(TASK) Your task is to repeat all of the data exactly while excluding the pictures.

(DATA SEGMENT)
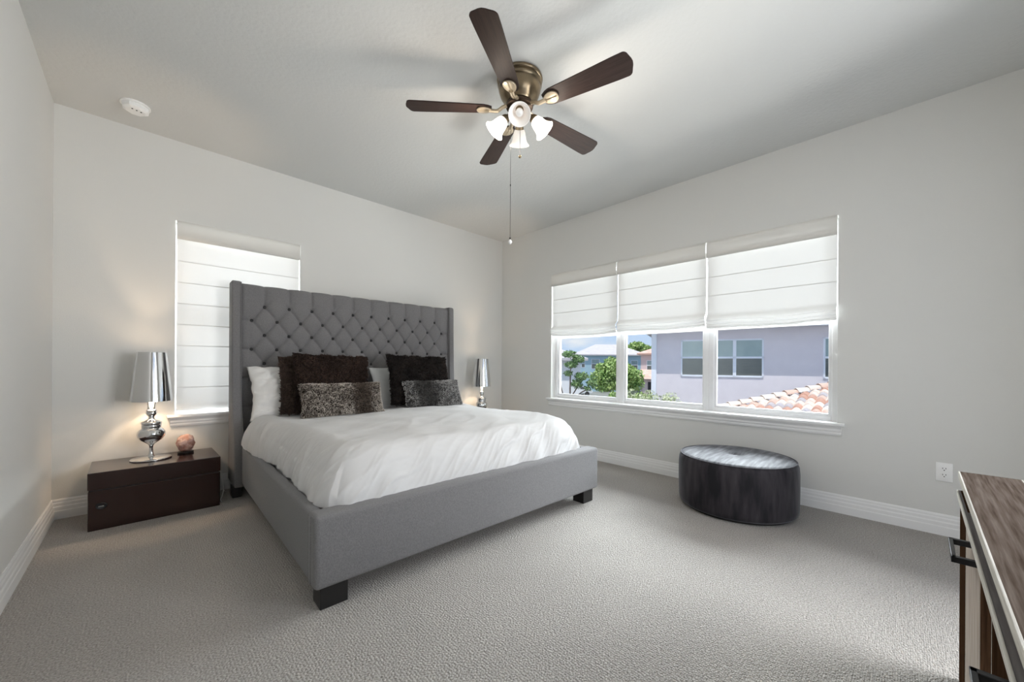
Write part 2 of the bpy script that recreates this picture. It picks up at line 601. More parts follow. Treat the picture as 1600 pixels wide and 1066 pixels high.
def roman_shade(label, axis, u0, u1, zbot, rods, folds, seed):
    """fabric hung just inside the wall plane; local u along the wall, d towards the room"""
    t = thing('roman_shade', label, 'window shade', (0, 0, 0), 0, 'white roman shades')
    rs = random.Random(seed)
    def P(u, d, z):
        return (-d, u, z) if axis == 'x' else (u, -d, z)
    nu = 46
    prof = []                    # (z, depth)
    ztop = 2.045
    if folds:
        zf = zbot + 0.115
        n = 46
        for i in range(n + 1):
            z = ztop + (zf - ztop) * i / n
            prof.append((z, -0.016))
        # stacked folds: down, out and back up, three times
        for dz, dd in ((-0.010, 0.006), (-0.022, 0.020), (-0.036, 0.034), (-0.050, 0.042), (-0.058, 0.043), (-0.060, 0.036), (-0.050, 0.020), (-0.056, 0.020), (-0.072, 0.034), (-0.084, 0.039), (-0.088, 0.033), (-0.080, 0.018), (-0.086, 0.018), (-0.102, 0.029), (-0.111, 0.032), (-0.114, 0.024), (-0.106, 0.010), (-0.095, 0.004)):
            prof.append((zf + dz, dd - 0.016))
        prof += [(zf - 0.11, 0.000), (zf - 0.121, 0.006), (zf - 0.124, 0.000), (zf - 0.115, -0.012)]
    else:
        n = 110
        for i in range(n + 1):
            z = ztop + (zbot + 0.045 - ztop) * i / n
            prof.append((z, -0.016))
        for dz, dd in ((0.035, 0.010), (0.015, 0.014), (0.0, 0.008), (0.004, -0.004)):
            prof.append((zbot + dz, dd - 0.016))
    V = []
    for i in range(nu):
        f = i / (nu - 1)
        u = u0 + (u1 - u0) * f
        for j, (z, d) in enumerate(prof):
            low = max(0.0, min(1.0, (zbot + 0.30 - z) / 0.30))
            q = Vector((u * 3.1, z * 2.2, seed * 3.7))
            sag = -0.014 * (1 - (2 * f - 1) ** 2) * low if folds else -0.006 * (1 - (2 * f - 1) ** 2) * low
            amp = 0.0025 + (0.010 if folds else 0.007) * low
            bil = 0.0
            for ra, rb in zip([ztop] + rods, rods + [zbot]):
                if rb <= z <= ra:
                    s_ = (ra - z) / max(1e-4, ra - rb)
                    bil = 0.0035 * math.sin(PI * s_)
            V.append(P(u, d + bil + amp * noise.noise(q) + 0.3 * amp * noise.noise(q * 4.0), z + sag + 0.012 * low * noise.noise(Vector((u * 5, seed, 0.3)))))
    me = grid_mesh('shade_panel', V, nu, len(prof))
    obj('shade_panel', me, M['shade'] if folds else M['shade_back'], t, smooth='all')
    bm = nb()
    nn = 24
    vv = []
    for i in range(nn):
        f = i / (nn - 1)
        u = u0 - 0.002 + (u1 - u0 + 0.004) * f
        for z, d in ((2.128, -0.02), (2.128, 0.012), (2.10, 0.017), (2.06, 0.018), (2.02, 0.0175), (1.990, 0.017), (1.988, 0.012), (2.02, 0.008)):
            vv.append(P(u, d + 0.003 * noise.noise(Vector((u * 6, z * 4, seed + 9.1))) * (1 if z < 2.1 else 0.2), z))
    obj('valance', grid_mesh('valance', vv, nn, 8), M['shade_valance'], t, smooth='all')
    for z in rods:
        a, b_ = P(u0 + 0.004, -0.0185, z - 0.0026), P(u1 - 0.004, -0.0125, z + 0.0026)
        lo = [min(x, y) for x, y in zip(a, b_)]
        hi = [max(x, y) for x, y in zip(a, b_)]
        obj('rod_pocket', bx(lo, hi), M['shade_rod'], t)
    for f in (0.19, 0.81):
        u = u0 + (u1 - u0) * f
        obj('lift_cord', tube(nb(), [P(u, -0.023, 2.04), P(u, -0.023, zbot + 0.06)], 0.0011, 5), M['shade_rod'], t)
    return t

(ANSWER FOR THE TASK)
Write part 2 of the bpy script that recreates this picture. It picks up at line 601. More parts follow. Treat the picture as 1600 pixels wide and 1066 pixels high.
def roman_shade(label, axis, u0, u1, zbot, rods, folds, seed):
    """fabric hung just inside the wall plane; local u along the wall, d towards the room"""
    t = thing('roman_shade', label, 'window shade', (0, 0, 0), 0, 'white roman shades')
    rs = random.Random(seed)
    def P(u, d, z):
        return (-d, u, z) if axis == 'x' else (u, -d, z)
    nu = 46
    prof = []                    # (z, depth)
    ztop = 2.045
    if folds:
        zf = zbot + 0.115
        n = 46
        for i in range(n + 1):
            z = ztop + (zf - ztop) * i / n
            prof.append((z, -0.016))
        # stacked folds: down, out and back up, three times
        for dz, dd in ((-0.010, 0.006), (-0.022, 0.020), (-0.036, 0.034), (-0.050, 0.042), (-0.058, 0.043), (-0.060, 0.036), (-0.050, 0.020), (-0.056, 0.020), (-0.072, 0.034), (-0.084, 0.039), (-0.088, 0.033), (-0.080, 0.018), (-0.086, 0.018), (-0.102, 0.029), (-0.111, 0.032), (-0.114, 0.024), (-0.106, 0.010), (-0.095, 0.004)):
            prof.append((zf + dz, dd - 0.016))
        prof += [(zf - 0.11, 0.000), (zf - 0.121, 0.006), (zf - 0.124, 0.000), (zf - 0.115, -0.012)]
    else:
        n = 110
        for i in range(n + 1):
            z = ztop + (zbot + 0.045 - ztop) * i / n
            prof.append((z, -0.016))
        for dz, dd in ((0.035, 0.010), (0.015, 0.014), (0.0, 0.008), (0.004, -0.004)):
            prof.append((zbot + dz, dd - 0.016))
    V = []
    for i in range(nu):
        f = i / (nu - 1)
        u = u0 + (u1 - u0) * f
        for j, (z, d) in enumerate(prof):
            low = max(0.0, min(1.0, (zbot + 0.30 - z) / 0.30))
            q = Vector((u * 3.1, z * 2.2, seed * 3.7))
            sag = -0.014 * (1 - (2 * f - 1) ** 2) * low if folds else -0.006 * (1 - (2 * f - 1) ** 2) * low
            amp = 0.0025 + (0.010 if folds else 0.007) * low
            bil = 0.0
            for ra, rb in zip([ztop] + rods, rods + [zbot]):
                if rb <= z <= ra:
                    s_ = (ra - z) / max(1e-4, ra - rb)
                    bil = 0.0035 * math.sin(PI * s_)
            V.append(P(u, d + bil + amp * noise.noise(q) + 0.3 * amp * noise.noise(q * 4.0), z + sag + 0.012 * low * noise.noise(Vector((u * 5, seed, 0.3)))))
    me = grid_mesh('shade_panel', V, nu, len(prof))
    obj('shade_panel', me, M['shade'] if folds else M['shade_back'], t, smooth='all')
    bm = nb()
    nn = 24
    vv = []
    for i in range(nn):
        f = i / (nn - 1)
        u = u0 - 0.002 + (u1 - u0 + 0.004) * f
        for z, d in ((2.128, -0.02), (2.128, 0.012), (2.10, 0.017), (2.06, 0.018), (2.02, 0.0175), (1.990, 0.017), (1.988, 0.012), (2.02, 0.008)):
            vv.append(P(u, d + 0.003 * noise.noise(Vector((u * 6, z * 4, seed + 9.1))) * (1 if z < 2.1 else 0.2), z))
    obj('valance', grid_mesh('valance', vv, nn, 8), M['shade_valance'], t, smooth='all')
    for z in rods:
        a, b_ = P(u0 + 0.004, -0.0185, z - 0.0026), P(u1 - 0.004, -0.0125, z + 0.0026)
        lo = [min(x, y) for x, y in zip(a, b_)]
        hi = [max(x, y) for x, y in zip(a, b_)]
        obj('rod_pocket', bx(lo, hi), M['shade_rod'], t)
    for f in (0.19, 0.81):
        u = u0 + (u1 - u0) * f
        obj('lift_cord', tube(nb(), [P(u, -0.023, 2.04), P(u, -0.023, zbot + 0.06)], 0.0011, 5), M['shade_rod'], t)
    return t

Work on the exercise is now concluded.